§ **THE TASK**
Omit pictures and quote the listing below line by line, from its start through the line that holds "bn).location = bp(111, 299.5)".

····················

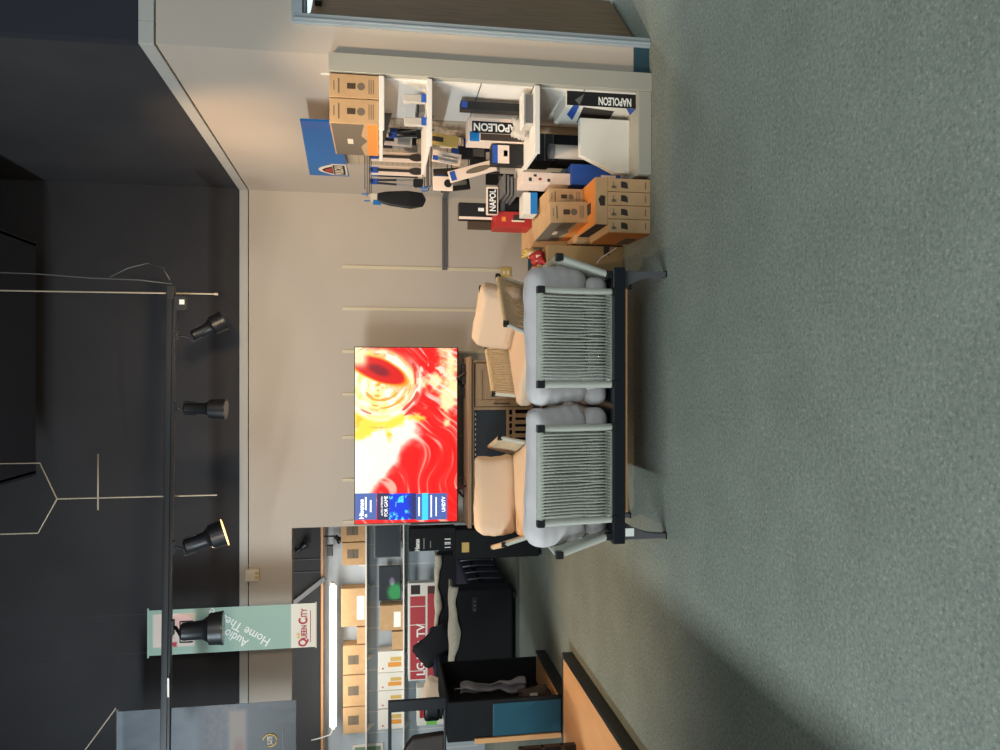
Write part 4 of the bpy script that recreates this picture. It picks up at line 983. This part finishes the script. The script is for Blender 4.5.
lx = lambda X: (X-375)/F*BA
printed('banner_cloth', (-bw/2, 0, 0), (bw, 0, 0), (0, 0, bh), 60, 180, banner_art, M['print_matte'], bn, thick=0.004)
MB().tube([(-bw/2-0.02, 0.004, 0), (bw/2+0.02, 0.004, 0)], 0.008, 8).build('banner_rod', M['banner_green'], bn, smooth='auto')
MB().tube([(-bw/2-0.01, 0.004, -bh), (bw/2+0.01, 0.004, -bh)], 0.008, 8).build('banner_rod', M['cream'], bn, smooth='auto')
for x_ in (-bw/2+0.03, bw/2-0.03): MB().tube([(x_, 0.004, 0), (x_, 0.004, CH-tl.z)], 0.002, 5).build('hanging_cord', M['far_dark'], bn)
dg = Vector((32, 0, 53)).normalized(); du_ = Vector((-dg.z, 0, dg.x))
def bp(X, Y): q_ = P(X, Y, BA); return (q_.x-bn.location.x, -0.004, q_.z-tl.z)
text('Home Theatre', bp(123, 239), 0.62, 0.085, (dg, du_), M['white_ink'], bn, bold=0.01)
text('Audio', bp(112, 236), 0.23, 0.085, (dg, du_), M['white_ink'], bn, bold=0.01)
text('UEEN', bp(118, 304), 0.125, 0.055, FACE_CAM, M['logo_red'], bn, bold=0.02)
text('Q', bp(107.5, 303.5), 0.075, 0.10, FACE_CAM, M['logo_red'], bn, bold=0.03)
text('C', bp(129, 303), 0.06, 0.085, FACE_CAM, M['logo_red'], bn, bold=0.03)
text('ITY', bp(137.5, 304), 0.08, 0.055, FACE_CAM, M['logo_red'], bn, bold=0.02)
patch(bp(124, 310.5), 0.30, 0.006, FACE_CAM, M['logo_red'], bn, 'printed_line')
MB().prism([(0, 0), (0.015, 0.03), (0.03, 0.01), (0.045, 0.035), (0.06, 0)], 'y', -0.001, 0.0).build('crown_mark', M['gold'], bn).location = bp(111, 299.5)

BB = 7.0
tl2 = P(-24, 117, BB); br2 = P(50, 296, BB); bw2, bh2 = br2.x-tl2.x, tl2.z-br2.z
b2n = empty('hanging_banner', (tl2.x+bw2/2, BB, tl2.z), 'dark hanging film-style banner with gold ring emblem at the left edge', 'banner')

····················

§ **REPLY TO THE EXERCISE**
Write part 4 of the bpy script that recreates this picture. It picks up at line 983. This part finishes the script. The script is for Blender 4.5.
lx = lambda X: (X-375)/F*BA
printed('banner_cloth', (-bw/2, 0, 0), (bw, 0, 0), (0, 0, bh), 60, 180, banner_art, M['print_matte'], bn, thick=0.004)
MB().tube([(-bw/2-0.02, 0.004, 0), (bw/2+0.02, 0.004, 0)], 0.008, 8).build('banner_rod', M['banner_green'], bn, smooth='auto')
MB().tube([(-bw/2-0.01, 0.004, -bh), (bw/2+0.01, 0.004, -bh)], 0.008, 8).build('banner_rod', M['cream'], bn, smooth='auto')
for x_ in (-bw/2+0.03, bw/2-0.03): MB().tube([(x_, 0.004, 0), (x_, 0.004, CH-tl.z)], 0.002, 5).build('hanging_cord', M['far_dark'], bn)
dg = Vector((32, 0, 53)).normalized(); du_ = Vector((-dg.z, 0, dg.x))
def bp(X, Y): q_ = P(X, Y, BA); return (q_.x-bn.location.x, -0.004, q_.z-tl.z)
text('Home Theatre', bp(123, 239), 0.62, 0.085, (dg, du_), M['white_ink'], bn, bold=0.01)
text('Audio', bp(112, 236), 0.23, 0.085, (dg, du_), M['white_ink'], bn, bold=0.01)
text('UEEN', bp(118, 304), 0.125, 0.055, FACE_CAM, M['logo_red'], bn, bold=0.02)
text('Q', bp(107.5, 303.5), 0.075, 0.10, FACE_CAM, M['logo_red'], bn, bold=0.03)
text('C', bp(129, 303), 0.06, 0.085, FACE_CAM, M['logo_red'], bn, bold=0.03)
text('ITY', bp(137.5, 304), 0.08, 0.055, FACE_CAM, M['logo_red'], bn, bold=0.02)
patch(bp(124, 310.5), 0.30, 0.006, FACE_CAM, M['logo_red'], bn, 'printed_line')
MB().prism([(0, 0), (0.015, 0.03), (0.03, 0.01), (0.045, 0.035), (0.06, 0)], 'y', -0.001, 0.0).build('crown_mark', M['gold'], bn).location = bp(111, 299.5)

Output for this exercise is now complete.